Remote control: How Marriott does outsourcing

05.06.2006

"Nothing dramatically changes, but I think everything ratchets up a step," says Howard Melnick, senior vice president of information resources application services at Marriott International. He and IT project lead Kent Petty highlight three areas where managers of outsourced projects need to be a step above their peers.

Communication: "To influence someone remotely is different than when you're sitting right here and drawing them a picture," Petty says. "It gets back to trust and doing what you said you were going to do. You need a project manager who doesn't have to have everyone under his thumb to influence them and get the work done."

Cultural sensitivity: "You need to not only understand the cultural differences between the two organizations, but also cultural differences around the world," Melnick says.

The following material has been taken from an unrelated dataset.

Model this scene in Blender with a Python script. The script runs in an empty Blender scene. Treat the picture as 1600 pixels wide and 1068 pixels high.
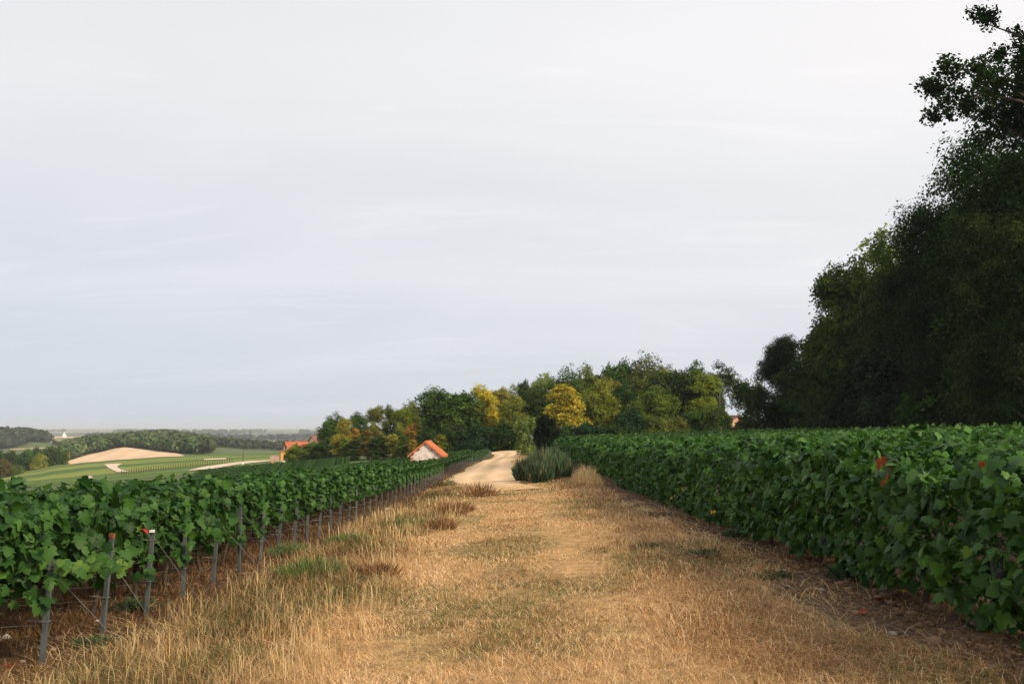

But more mundane differences are also important -- such as those between Marriott's Bethesda, Md., headquarters and the Accenture team's home base in Atlanta, Petty says. "It's as simple as knowing that Marriott has holidays that Accenture may not have. It's knowing that you can't read body language on the phone, knowing that traffic patterns are different in Atlanta so sometimes they're late or we're late for a call. You need to consider all that and be flexible."

Business know-how: Technical skills are a given, Petty says, "but we need a certain amount of business acumen. The business leadership here doesn't have to understand what I'm doing, but I have to understand what they're doing and why -- and the downstream and upstream impacts."